Es war ein spektakuläres Match, das mit großer Verve und vor feurigem Publikum im Stadion des Erstligisten Betis alle Vorzüge der neuen Nations League verdeutlichte. In keiner Sekunde fühlte es sich wie ein Freundschaftsspiel an, und der erste Sieg einer Auswärtsmannschaft auf spanischem Boden in einer offiziellen Partie seit 2003 verlieh so ein ganz besonderes Prestige. Wo sich England bei der WM noch gegen Rivalen wie Kolumbien und Schweden ins Halbfinale mogelte, war hier endlich der ersehnte Sieg gegen einen großen Gegner. „Ein neuer Standard ist gesetzt“, jubelte der Guardian prompt. Beim Blick in die Zukunft müssen die Herzen der Anhänger hüpfen: Der Coup von Sevilla gelang mit der jüngsten englischen Startelf seit 59 Jahren.

Nationaltrainer Gareth Southgate hat seine ikonische Weste der WM abgelegt, aber ist derselbe kluge Trainer geblieben, der Schritt für Schritt eine internationale Spitzenmannschaft formt. Mit dem ultrareaktiven 3-5-2 des Sommers baute er das defensive Fundament, schaffte Sicherheit und Erfolgserlebnisse. Seit dieser Länderspielwoche hat er nun auf 4-3-3 umgestellt und sendet damit ein Zeichen, dass sein England künftig auch gestalten will. Die Spanier guckte er an ihrem wundesten Punkt aus, der weit aufgerückten Verteidigung und deren nicht immer synchronen Anbindung an das Mittelfeld. „Es galt, mit den ersten Pässen ihr Pressing zu überspielen“, erklärte Southgate. War das erledigt, merkte man Ramos, 32, und Sergio Busquets, 30, jedes ihrer Lebensjahre so deutlich an wie selten zuvor.

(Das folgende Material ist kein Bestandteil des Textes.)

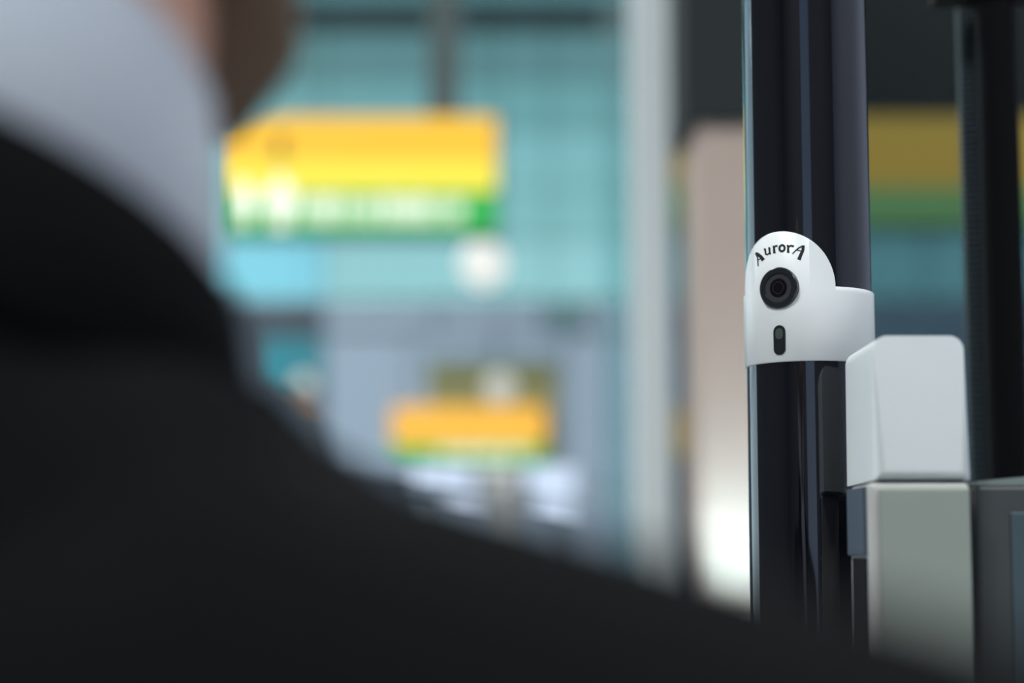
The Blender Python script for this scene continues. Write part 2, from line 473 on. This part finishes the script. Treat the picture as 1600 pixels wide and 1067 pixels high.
M_beige = mat('warm_beige_plaster', srgb(186, 164, 154), rough=0.7)
DP = 5.2
x0, x1, yy0, yy1, z0, z1 = px_box(1090, 190, 1262, 880, DP, .36)
pl = empty('pillar', ((x0 + x1) / 2, DP + .18, 0), 'warm beige square pillar behind the black camera post', 'pillar')
child('shaft', BX(x0, x1, DP, DP + .36, 0, z1, bev=.012), M_beige, pl)
child('capital', BX(x0 - .04, x1 + .02, DP - .04, DP + .40, z1, 4.2, bev=.01), M_walld, pl)
child('plinth', BX(x0 - .015, x1 + .015, DP - .015, DP + .375, 0, .12, bev=.006), M_beam, pl)
# added lamp, hidden from view, brightening the foot of the pillar
wz = at(1150, 985, DP).z; wx = at(1150, 985, DP).x
wl = empty('added_uplighter', (wx, DP, wz), 'added small white uplighter, hidden from view, low on the beige pillar', 'lamp')
bm = bmesh.new()
lathe(bm, [(0, -.10), (.035, -.10), (.06, -.02), (.085, .0), (.085, .004), (.06, -.012), (.03, -.06), (0, -.06)], 32, Matrix.Translation((0, -.20, 0)))
fin(bm, 'bowl', M_post, wl, smooth=True)
fin(BX(-.02, .02, -.17, 0, -.09, -.06, bev=.006), 'bracket', M_post, wl)
bm = bmesh.new(); bmesh.ops.create_uvsphere(bm, u_segments=16, v_segments=10, radius=.022, matrix=Matrix.Translation((0, -.20, -.035)))
fin(bm, 'bulb', E_wht, wl, smooth=True)
ld = bpy.data.lights.new('added_uplight', 'AREA'); ld.shape = 'DISK'; ld.size = .11; ld.energy = 6.5; ld.color = (0.60, 0.92, 1.0)
lo = bpy.data.objects.new('added_uplight', ld); lo.rotation_euler = (PI, 0, 0); lo.location = (wx, DP - .20, wz + .002); COL.objects.link(lo)

# ------------------------------------------------------------------ black camera post with the face camera
DPOLE = 1.55
PXC, RP = 1264.0, 100.0
pc = at(PXC, 500, DPOLE); PC = Vector((pc.x, DPOLE, 0))
S = math.hypot(PC.x, PC.y)                       # horizontal distance
SCL = FPX / DPOLE
R0 = RP / SCL * 0.985
post = empty('camera_post', PC, 'tall glossy black round post carrying the white camera sleeve', 'post')
bm = bmesh.new(); lathe(bm, [(0, .012), (R0, .012), (R0, 2.42), (0, 2.42)], 128); o = fin(bm, 'tube', M_black, post, smooth=True); auto_smooth(o)
bm = bmesh.new(); lathe(bm, [(0, 2.42), (R0 * 1.02, 2.42), (R0 * 1.02, 2.44), (R0 * .9, 2.452), (0, 2.456)], 64); fin(bm, 'cap', M_blackp, post)
bm = bmesh.new(); lathe(bm, [(0, 0), (.078, 0), (.078, .010), (.074, .014), (0, .014)], 64); fin(bm, 'base_plate', M_blackp, post)
for k in range(4):
    bm = bmesh.new(); an = PI / 4 + k * PI / 2
    lathe(bm, [(0, .014), (.009, .014), (.009, .021), (0, .022)], 6, Matrix.Translation((.063 * math.cos(an), .063 * math.sin(an), 0)))
    fin(bm, 'bolt', M_edge, post)

toward = Vector((-PC.x, -PC.y, 0)).normalized()
right = Vector((-toward.y, toward.x, 0)).normalized()
if right.x < 0: right = -right
RS = R0 + 0.0016                                  # outer radius of the sleeve
def cyl(phi, z, r=RS):
    return PC + (right * math.sin(phi) + toward * math.cos(phi)) * r + Vector((0, 0, z))
def phi_of(px): return math.asin(max(-1, min(1, (px - PXC) / 102.0)))
def z_of(py, D=DPOLE - .045): return at(PXC, py, D).z
ZT = z_of(449); ZB = z_of(565); PHI0 = phi_of(1219); HALF = math.radians(50)
ARCH = z_of(361) - ZT
fc = empty('face_camera', (PC.x, PC.y, ZB), 'white camera sleeve with arched tab and round black lens, clipped round the black post', 'camera')

def cchild(name, bm, m, smooth=False, parent=None):
    bmesh.ops.translate(bm, verts=bm.verts, vec=-Vector(fc.location))
    return fin(bm, name, m, parent or fc, smooth)

# sleeve: a wrap-around band whose top edge rises in a half circle
def ztop(phi):
    d = (phi - PHI0 + PI) % (2 * PI) - PI
    t = d / HALF
    return ZT + (ARCH * math.sqrt(max(0, 1 - t * t)) if abs(t) < 1 else 0)
N = 360
angs = []
for i in range(N): angs.append(-PI + 2 * PI * i / N)
for k in range(0, 41):
    angs += [PHI0 + HALF * math.sin(PI / 2 * k / 40) * 0.99999, PHI0 - HALF * math.sin(PI / 2 * k / 40) * 0.99999]
angs += [PHI0 + HALF * 1.0002, PHI0 - HALF * 1.0002]
angs = [((a + PI) % (2 * PI)) - PI for a in angs]
angs = sorted(set(round(a, 6) for a in angs))
bm = bmesh.new(); rings = []
ch = 0.0007
for a in angs:
    zt = ztop(a)
    rings.append([bm.verts.new(v) for v in (cyl(a, ZB, R0 + .0001), cyl(a, ZB, RS - ch), cyl(a, ZB + ch, RS), cyl(a, ZT - .004, RS), cyl(a, zt - ch, RS), cyl(a, zt, RS - ch), cyl(a, zt, R0 + .0001))])
for A, B in zip(rings, rings[1:] + rings[:1]):
    for k in range(6): bm.faces.new((A[k], B[k], B[k + 1], A[k + 1]))
sl = cchild('sleeve', bm, M_sleeve, smooth=True)
sl.data.shade_smooth() if hasattr(sl.data, 'shade_smooth') else None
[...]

Die Anhänger können glücklich in die Zukunft schauen. Der Coup gelang mit der jüngsten Startelf seit 59 Jahren

Finden Abwehrchef und Organisator nicht ihr Leistungslimit, fehlt Spanien der Kompass. Die nachfolgende Generation hat zwar Talent, aber nicht immer auch Demut und Wettkampfhärte. Wenn noch dazu das Real-Gerüst von der Krise im Verein gehemmt wirkt und Luis Enrique so exzentrische Einfälle bekommt wie jenen, den überraschend nominierten Linksverteidiger Jonny Otto (Wolverhampton Wanderers) auf rechts einzusetzen, kommt es eben zu einer „sehr schmerzhaften ersten Halbzeit“, wie der Trainer einräumte, der sich mit seiner üblichen Mischung aus Ironie und Arroganz gleichwohl das leidenschaftliche Aufbäumen auf die Fahnen schrieb: „Das Normale wäre gewesen, die Spieler zu töten, aber ich habe sie aufgebaut. Ich war wunderbar.“

Capricen wie jene, aus persönlicher Antipathie auf Linksverteidiger Jordi Alba (Barcelona) zu verzichten, wird man Luis Enrique aber allenfalls dann noch durchgehen lassen, wenn seine Mannschaft die schon sicher geglaubte Qualifikation für das Final Four nicht verspielt.